## Brief
Write out again, exactly as they appear, the lines from the line with "Build this scene" through the line with "def PY(px, py, Y): d". Do not include any pictures.

## Scene script records

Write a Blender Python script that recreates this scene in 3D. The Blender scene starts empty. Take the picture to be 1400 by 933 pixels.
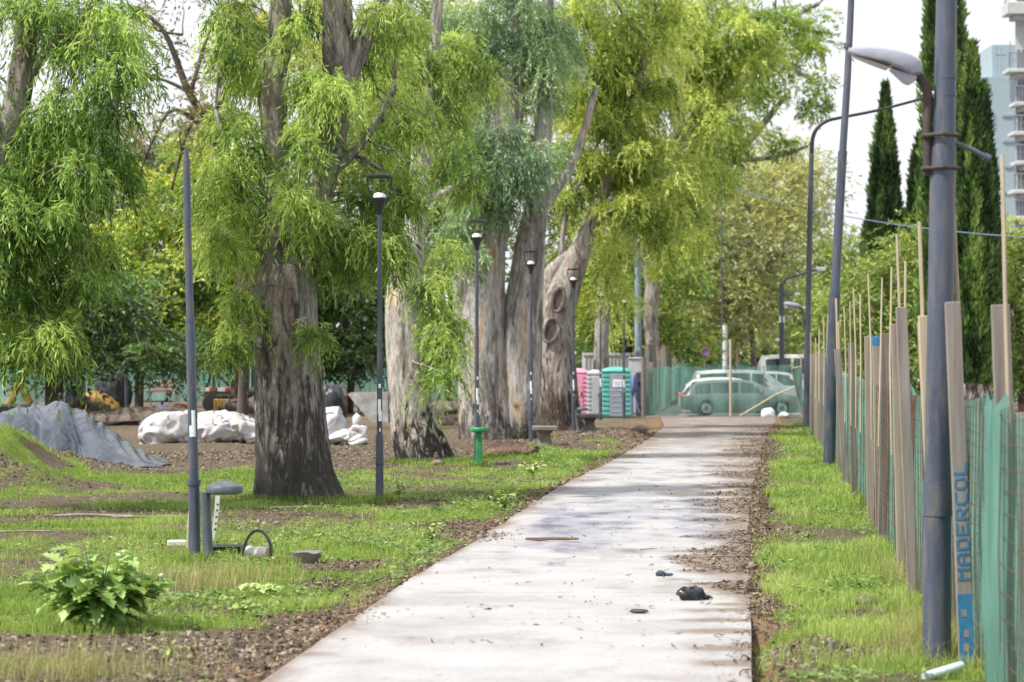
import bpy, math, random
import numpy as np
from mathutils import Vector, Matrix

R = random.Random(7)
N = np.random.default_rng(7)
F = 3500.0      # focal length in photo pixels (1400 wide) = 90 mm lens
H = 2.1         # eye height
SC = bpy.context.scene
COL = SC.collection

def at(px, py, Y):
    return np.array(((px - 700) * Y / F, Y, H - (py - 490) * Y / F))
def gy(py): return F * H / (py - 490)
def gp(px, py):
    Y = gy(py); return np.array(((px - 700) * Y / F, Y))

# ------------------------------------------------------------------ noise
def _hash(ix, iy, iz):
    h = (ix * 374761393 + iy * 668265263 + iz * 2147483647 * 3 + 1013904223) & 0xffffffff
    h = ((h ^ (h >> 13)) * 1274126177) & 0xffffffff
    h = ((h ^ (h >> 15)) * 2246822519) & 0xffffffff
    return ((h ^ (h >> 16)) & 0xffffff) / 8388607.5 - 1.0
def vnoise(p):
    p = np.asarray(p, float)
    i = np.floor(p).astype(np.int64); f = p - i
    u = f * f * (3 - 2 * f)
    r = 0
    for dx in (0, 1):
        for dy in (0, 1):
            for dz in (0, 1):
                w = (u[..., 0] if dx else 1 - u[..., 0]) * (u[..., 1] if dy else 1 - u[..., 1]) * (u[..., 2] if dz else 1 - u[..., 2])
                r = r + w * _hash(i[..., 0] + dx, i[..., 1] + dy, i[..., 2] + dz)
    return r
def fbm(p, o=4):
    p = np.asarray(p, float); a = 1.0; r = 0; t = 0
    for k in range(o):
        r = r + a * vnoise(p + 17.3 * k); t += a; p = p * 2.03; a *= .5
    return r / t
def n2(X, Y, s, o=3, z=0.0):
    X = np.asarray(X, float); Y = np.asarray(Y, float)
    return fbm(np.stack([X * s, Y * s, np.full(np.broadcast(X, Y).shape, z)], -1), o)

# ------------------------------------------------------------------ mesh helpers
ORG = {}
def prop(o, label=None, cat=None, group=None, kind=None):
    if label: o['label'] = label
    if cat: o['category'] = cat
    if group: o['group'] = group
    if kind: o['kind'] = kind
    return o
def thing(name, label, cat, loc, group=None):
    o = bpy.data.objects.new(name, None); COL.objects.link(o)
    o.location = Vector(loc); o.empty_display_size = .1
    ORG[o.name] = np.array(loc, float)
    return prop(o, label, cat, group)
def copy_tree(o, loc, label=None, scale=None, rotz=None):
    def cp(s, par):
        c = s.copy(); COL.objects.link(c)
        if par is not None: c.parent = par
        for ch in list(s.children): cp(ch, c)
        return c
    r = cp(o, None)
    r.location = Vector(loc)
    if scale: r.scale = scale
    if rotz is not None: r.rotation_euler.z = rotz
    if label: r['label'] = label
    return r
def mesh_np(name, V, loops, starts, mat, parent=None, smooth=False, attrs=None, org=None):
    me = bpy.data.meshes.new(name)
    V = np.asarray(V, np.float64)
    if parent is not None: o0 = ORG[parent.name]
    else: o0 = np.array(org if org is not None else (0, 0, 0), float)
    V = V - o0
    me.vertices.add(len(V)); me.vertices.foreach_set('co', V.astype(np.float32).ravel())
    loops = np.asarray(loops, np.int32); starts = np.asarray(starts, np.int32)
    me.loops.add(len(loops)); me.loops.foreach_set('vertex_index', loops)
    me.polygons.add(len(starts)); me.polygons.foreach_set('loop_start', starts)
    me.polygons.foreach_set('use_smooth', np.full(len(starts), smooth))
    for k, a in (attrs or {}).items():
        at_ = me.attributes.new(k, 'FLOAT', 'POINT'); at_.data.foreach_set('value', np.asarray(a, np.float32))
    me.update(calc_edges=True); me.validate()
    if mat: me.materials.append(mat)
    o = bpy.data.objects.new(name, me); COL.objects.link(o)
    ORG[o.name] = o0
    if parent is not None: o.parent = parent
    else: o.location = Vector(o0)
    return o

def frames(pts):
    pts = np.asarray(pts, float); T = np.gradient(pts, axis=0)
    T /= np.linalg.norm(T, axis=1)[:, None] + 1e-12
    up = np.array((0, 1., 0)) if abs(T[0][1]) < .9 else np.array((1., 0, 0))
    A = []; a = np.cross(T[0], up); a /= np.linalg.norm(a)
    for t in T:
        a = a - t * np.dot(a, t); a /= np.linalg.norm(a) + 1e-12; A.append(a.copy())
    A = np.array(A); B = np.cross(T, A)
    return T, A, B
def resample(pts, rad, step):
    pts = np.asarray(pts, float); rad = np.asarray(rad, float)
    P = np.vstack([2 * pts[0] - pts[1], pts, 2 * pts[-1] - pts[-2]])
    op, orr = [], []
    for k in range(len(pts) - 1):
        n = max(2, int(np.linalg.norm(pts[k + 1] - pts[k]) / step))
        for t in np.arange(n) / n:
            p0, p1, p2, p3 = P[k], P[k + 1], P[k + 2], P[k + 3]
            op.append(.5 * ((2 * p1) + (-p0 + p2) * t + (2 * p0 - 5 * p1 + 4 * p2 - p3) * t * t + (-p0 + 3 * p1 - 3 * p2 + p3) * t ** 3))
            orr.append(rad[k] + (rad[k + 1] - rad[k]) * t)
    op.append(pts[-1]); orr.append(rad[-1])
    return np.array(op), np.array(orr)

class MB:
    def __init__(s): s.v = []; s.f = []; s.n = 0
    def add(s, V, Fs):
        V = np.asarray(V, float); s.v.append(V)
        s.f += [tuple(int(i) + s.n for i in f) for f in Fs]; s.n += len(V); return s
    def tube(s, pts, rad, n=8, cap=True, step=None, disp=None, close=False):
        pts = np.asarray(pts, float)
        rad = np.full(len(pts), rad, float) if np.isscalar(rad) else np.asarray(rad, float)
        if step: pts, rad = resample(pts, rad, step)
        T, A, B = frames(pts); m = len(pts)
        th = np.arange(n) * 2 * math.pi / n
        D = A[:, None, :] * np.cos(th)[None, :, None] + B[:, None, :] * np.sin(th)[None, :, None]
        rr = np.repeat(rad[:, None], n, 1)
        if disp is not None: rr = rr * (1 + disp(pts, th, D))
        V = (pts[:, None, :] + D * rr[..., None]).reshape(-1, 3)
        Fs = [(i * n + j, i * n + (j + 1) % n, (i + 1) * n + (j + 1) % n, (i + 1) * n + j) for i in range(m - 1) for j in range(n)]
        if cap: Fs += [tuple(range(n))[::-1], tuple(range((m - 1) * n, m * n))]
        return s.add(V, Fs)
    def box(s, c, size, M=None, top=1.0):
        x, y, z = np.array(size) / 2.0
        V = np.array([(-x, -y, -z), (x, -y, -z), (x, y, -z), (-x, y, -z), (-x * top, -y * top, z), (x * top, -y * top, z), (x * top, y * top, z), (-x * top, y * top, z)])
        if M is not None: V = V @ np.array(M).T
        return s.add(V + np.array(c), [(3, 2, 1, 0), (4, 5, 6, 7), (0, 1, 5, 4), (1, 2, 6, 5), (2, 3, 7, 6), (3, 0, 4, 7)])
    def rbox(s, c, size, b=.01, M=None):
        x, y, z = np.array(size) / 2.0; b = min(b, x * .9, y * .9, z * .9)
        V = []
        for zz, e in ((-z, b), (-z + b, 0), (z - b, 0), (z, b)):
            X, Yy = x - e, y - e
            V += [(-X + b, -Yy, zz), (X - b, -Yy, zz), (X, -Yy + b, zz), (X, Yy - b, zz), (X - b, Yy, zz), (-X + b, Yy, zz), (-X, Yy - b, zz), (-X, -Yy + b, zz)]
        V = np.array(V)
        if M is not None: V = V @ np.array(M).T
        Fs = [tuple(range(8))[::-1], tuple(range(24, 32))]
        for k in range(3):
            for j in range(8): Fs.append((k * 8 + j, k * 8 + (j + 1) % 8, k * 8 + 8 + (j + 1) % 8, k * 8 + 8 + j))
        return s.add(V + np.array(c), Fs)
    def lathe(s, prof, o, n=20, M=None):
        V = []
        for r, z in prof:
            for k in range(n):
                t = 2 * math.pi * k / n; V.append((r * math.cos(t), r * math.sin(t), z))
        V = np.array(V)
        if M is not None: V = V @ np.array(M).T
        m = len(prof)
        Fs = [(i * n + j, i * n + (j + 1) % n, (i + 1) * n + (j + 1) % n, (i + 1) * n + j) for i in range(m - 1) for j in range(n)]
        Fs += [tuple(range(n))[::-1], tuple(range((m - 1) * n, m * n))]
        return s.add(V + np.array(o), Fs)
    def prism(s, out, depth, o, ux, uy, uz):
        """outline (list of 2d) in the ux,uy plane, extruded along uz"""
        ux, uy, uz, o = map(lambda a: np.array(a, float), (ux, uy, uz, o))
        n = len(out)
        V = [o + ux * a + uy * b for a, b in out] + [o + ux * a + uy * b + uz * depth for a, b in out]
        Fs = [tuple(range(n))[::-1], tuple(range(n, 2 * n))] + [(i, (i + 1) % n, n + (i + 1) % n, n + i) for i in range(n)]
        return s.add(V, Fs)
    def sheet(s, G):
        G = np.asarray(G, float); a, b = G.shape[:2]
        return s.add(G.reshape(-1, 3), [(i * b + j, i * b + j + 1, (i + 1) * b + j + 1, (i + 1) * b + j) for i in range(a - 1) for j in range(b - 1)])
    def blob(s, c, r, amp=.2, fr=1.5, nu=16, nv=10, seed=0, flat=None, M=None):
        V = []
        for i in range(nv + 1):
            ph = math.pi * i / nv
            for j in range(nu):
                t = 2 * math.pi * j / nu
                V.append((math.sin(ph) * math.cos(t), math.sin(ph) * math.sin(t), math.cos(ph)))
        V = np.array(V); d = 1 + amp * fbm(V * fr + seed * 7.7, 3); V = V * d[:, None] * np.array(r)
        if M is not None: V = V @ np.array(M).T
        V = V + np.array(c)
        if flat is not None: V[:, 2] = np.maximum(V[:, 2], flat)
        return s.add(V, [(i * nu + j, (i + 1) * nu + j, (i + 1) * nu + (j + 1) % nu, i * nu + (j + 1) % nu) for i in range(nv) for j in range(nu)])
    def build(s, name, mat, parent=None, smooth=True, org=None, sharp=35):
        V = np.vstack(s.v)
        loops = [i for f in s.f for i in f]; st = np.cumsum([0] + [len(f) for f in s.f[:-1]])
        o = mesh_np(name, V, loops, st, mat, parent, smooth, org=org)
        if smooth and sharp:
            try: o.data.set_sharp_from_angle(angle=math.radians(sharp))
            except Exception: pass
        return o
def rotm(axis, deg): return np.array(Matrix.Rotation(math.radians(deg), 3, axis))

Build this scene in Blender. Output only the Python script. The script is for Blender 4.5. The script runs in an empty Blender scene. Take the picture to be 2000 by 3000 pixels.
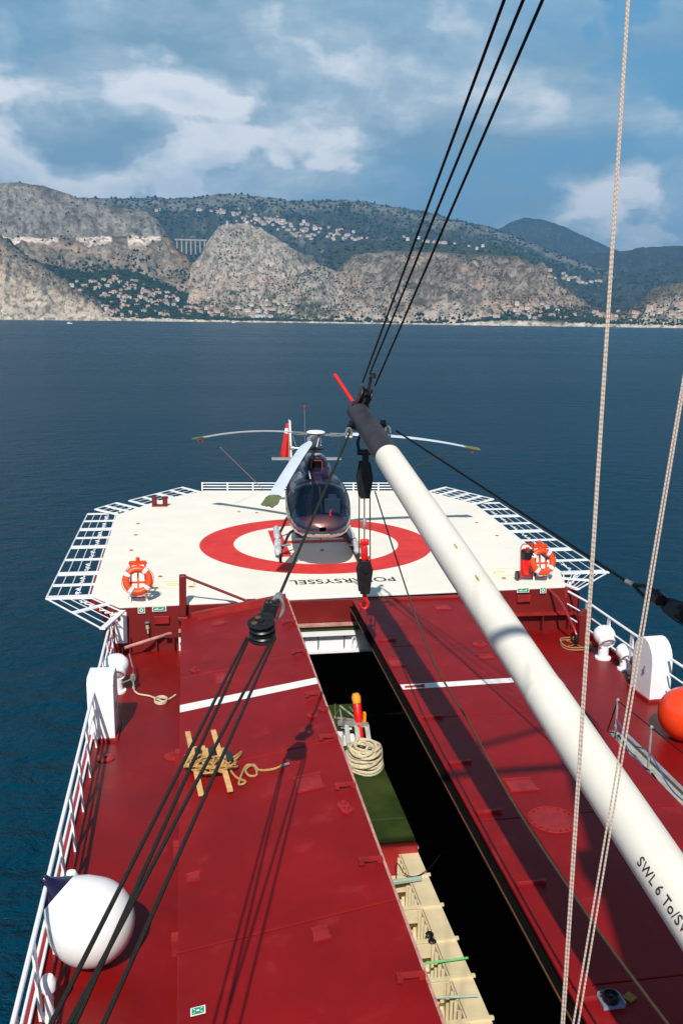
import bpy, bmesh, math, random
import numpy as np
from mathutils import Vector, Matrix, noise as mn
random.seed(7)
SC = bpy.context.scene
COL = SC.collection
R_ = math.radians

# ---------------------------------------------------------------- camera
CAM = Vector((0, 0, 7.92)); F_PX = 2700.0
YAW, PITCH, ROLL = R_(9.6113), R_(11.7979), math.atan(0.0125)
_f = Vector((math.sin(YAW)*math.cos(PITCH), math.cos(YAW)*math.cos(PITCH), -math.sin(PITCH)))
_r0 = Vector((math.cos(YAW), -math.sin(YAW), 0)); _u0 = _r0.cross(_f)
_r = _r0*math.cos(ROLL)+_u0*math.sin(ROLL); _u = _u0*math.cos(ROLL)-_r0*math.sin(ROLL)
cam = bpy.data.cameras.new('camera'); cob = bpy.data.objects.new('camera', cam); COL.objects.link(cob)
cam.sensor_fit = 'VERTICAL'; cam.sensor_height = 36; cam.sensor_width = 24; cam.lens = F_PX/3000*36
cam.clip_start = 0.1; cam.clip_end = 30000
M = Matrix((( _r.x, _u.x, -_f.x, CAM.x), (_r.y, _u.y, -_f.y, CAM.y), (_r.z, _u.z, -_f.z, CAM.z), (0, 0, 0, 1)))
cob.matrix_world = M
SC.camera = cob
def ray(px, py): return _f+_r*((px-1000)/F_PX)-_u*((py-1500)/F_PX)
def PZ(px, py, z): d = ray(px, py); return CAM+d*((z-CAM.z)/d.z)
def PY(px, py, Y): d = ray(px, py); return CAM+d*(Y/d.y)

# ---------------------------------------------------------------- sky, sun, exposure
SUN_EL, SUN_AZ = R_(45.5), R_(194.7)
W = bpy.data.worlds.new('World'); SC.world = W; W.use_nodes = True
nt = W.node_tree; N = nt.nodes; L = nt.links; N.clear()
def wn(t, **k):
    n = N.new(t)
    for a, b in k.items(): setattr(n, a, b)
    return n
def wmath(op, a, b=None, c=None, clamp=False):
    n = wn('ShaderNodeMath', operation=op); n.use_clamp = clamp
    for i, v in enumerate((a, b, c)):
        if v is None: continue
        if isinstance(v, (int, float)): n.inputs[i].default_value = v
        else: L.new(v, n.inputs[i])
    return n.outputs[0]
sky = wn('ShaderNodeTexSky', sky_type='NISHITA'); sky.sun_disc = False
sky.sun_elevation = SUN_EL; sky.sun_rotation = SUN_AZ; sky.dust_density = 1.0; sky.ozone_density = 2.0
tc = wn('ShaderNodeTexCoord'); sep = wn('ShaderNodeSeparateXYZ'); L.new(tc.outputs['Generated'], sep.inputs[0])
def wnoise(sx, sz, off, detail, rough, scale=1.0, dist=0.0):
    mp = wn('ShaderNodeMapping'); mp.inputs['Scale'].default_value = (sx, sx, sz); mp.inputs['Location'].default_value = off
    L.new(tc.outputs['Generated'], mp.inputs[0])
    n = wn('ShaderNodeTexNoise'); n.inputs['Scale'].default_value = scale; n.inputs['Detail'].default_value = detail
    n.inputs['Roughness'].default_value = rough; n.inputs['Distortion'].default_value = dist
    L.new(mp.outputs[0], n.inputs['Vector']); return n.outputs['Fac']
def wramp(f, *st):
    r = wn('ShaderNodeValToRGB'); e = r.color_ramp.elements
    e[0].position, e[0].color = st[0][0], (*st[0][1], 1); e[1].position, e[1].color = st[-1][0], (*st[-1][1], 1)
    for p, c in st[1:-1]:
        x = e.new(p); x.color = (*c, 1)
    L.new(f, r.inputs[0]); return r.outputs[0]
def wmix(f, a, b):
    m = wn('ShaderNodeMix', data_type='RGBA'); 
    for s, v in ((0, f), (6, a), (7, b)):
        if isinstance(v, (int, float)): m.inputs[s].default_value = v
        elif isinstance(v, tuple): m.inputs[s].default_value = (*v, 1)
        else: L.new(v, m.inputs[s])
    return m.outputs[2]
K = 10.0/0.5
cover = wnoise(2.6, 6.0, (3.1, 0.4, 0.3), 7, 0.55, 1.0, 0.25)
# cloud banks: where the weather piles them up (bearing, elevation as tangents; size; strength)
yy_ = wmath('MAXIMUM', sep.outputs['Y'], 0.12)
cu_ = wmath('DIVIDE', sep.outputs['X'], yy_); cv_ = wmath('DIVIDE', sep.outputs['Z'], yy_)
wu = wmath('MULTIPLY', wmath('SUBTRACT', wnoise(5.0, 8.0, (1.2, 5.1, .4), 5, .55), .5), .62)
wv_ = wmath('MULTIPLY', wmath('SUBTRACT', wnoise(5.0, 8.0, (9.2, 1.1, 4.4), 5, .55), .5), .42)
cu_ = wmath('ADD', cu_, wu); cv_ = wmath('ADD', cv_, wv_)
def bank(px, py, rx, ry, amt):
    d = ray(px, py); u0, v0 = d.x/d.y, d.z/d.y
    du = wmath('DIVIDE', wmath('SUBTRACT', cu_, u0), rx/2600.0); dv = wmath('DIVIDE', wmath('SUBTRACT', cv_, v0), ry/2600.0)
    q = wmath('SUBTRACT', 1.0, wmath('ADD', wmath('MULTIPLY', du, du), wmath('MULTIPLY', dv, dv)), clamp=True)
    return wmath('MULTIPLY', wmath('MULTIPLY', q, wmath('SUBTRACT', 2.0, q)), amt*.9)
def total(lst):
    o = lst[0]
    for q in lst[1:]: o = wmath('ADD', o, q)
    return o
bright = total([bank(1200, 140, 420, 210, .16), bank(480, 410, 620, 170, .16), bank(650, 490, 420, 110, .16), bank(100, 470, 260, 110, .12), bank(20, 270, 170, 160, .18), bank(1730, 600, 240, 110, .20), bank(1900, 690, 240, 90, .17), bank(1700, 60, 300, 120, .08), bank(450, 120, 640, 210, -.20), bank(1400, 480, 420, 170, -.10), bank(1950, 330, 130, 200, -.1)])
hole = total([bank(1920, 180, 190, 120, -.22), bank(1700, 440, 260, 120, -.14), bank(1350, 590, 420, 90, -.12), bank(500, 200, 700, 260, .12), bank(1000, 250, 800, 300, .08), bank(1730, 600, 280, 140, .2), bank(1900, 690, 260, 110, .2)])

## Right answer
Build this scene in Blender. Output only the Python script. The script is for Blender 4.5. The script runs in an empty Blender scene. Take the picture to be 2000 by 3000 pixels.
import bpy, bmesh, math, random
import numpy as np
from mathutils import Vector, Matrix, noise as mn
random.seed(7)
SC = bpy.context.scene
COL = SC.collection
R_ = math.radians

# ---------------------------------------------------------------- camera
CAM = Vector((0, 0, 7.92)); F_PX = 2700.0
YAW, PITCH, ROLL = R_(9.6113), R_(11.7979), math.atan(0.0125)
_f = Vector((math.sin(YAW)*math.cos(PITCH), math.cos(YAW)*math.cos(PITCH), -math.sin(PITCH)))
_r0 = Vector((math.cos(YAW), -math.sin(YAW), 0)); _u0 = _r0.cross(_f)
_r = _r0*math.cos(ROLL)+_u0*math.sin(ROLL); _u = _u0*math.cos(ROLL)-_r0*math.sin(ROLL)
cam = bpy.data.cameras.new('camera'); cob = bpy.data.objects.new('camera', cam); COL.objects.link(cob)
cam.sensor_fit = 'VERTICAL'; cam.sensor_height = 36; cam.sensor_width = 24; cam.lens = F_PX/3000*36
cam.clip_start = 0.1; cam.clip_end = 30000
M = Matrix((( _r.x, _u.x, -_f.x, CAM.x), (_r.y, _u.y, -_f.y, CAM.y), (_r.z, _u.z, -_f.z, CAM.z), (0, 0, 0, 1)))
cob.matrix_world = M
SC.camera = cob
def ray(px, py): return _f+_r*((px-1000)/F_PX)-_u*((py-1500)/F_PX)
def PZ(px, py, z): d = ray(px, py); return CAM+d*((z-CAM.z)/d.z)
def PY(px, py, Y): d = ray(px, py); return CAM+d*(Y/d.y)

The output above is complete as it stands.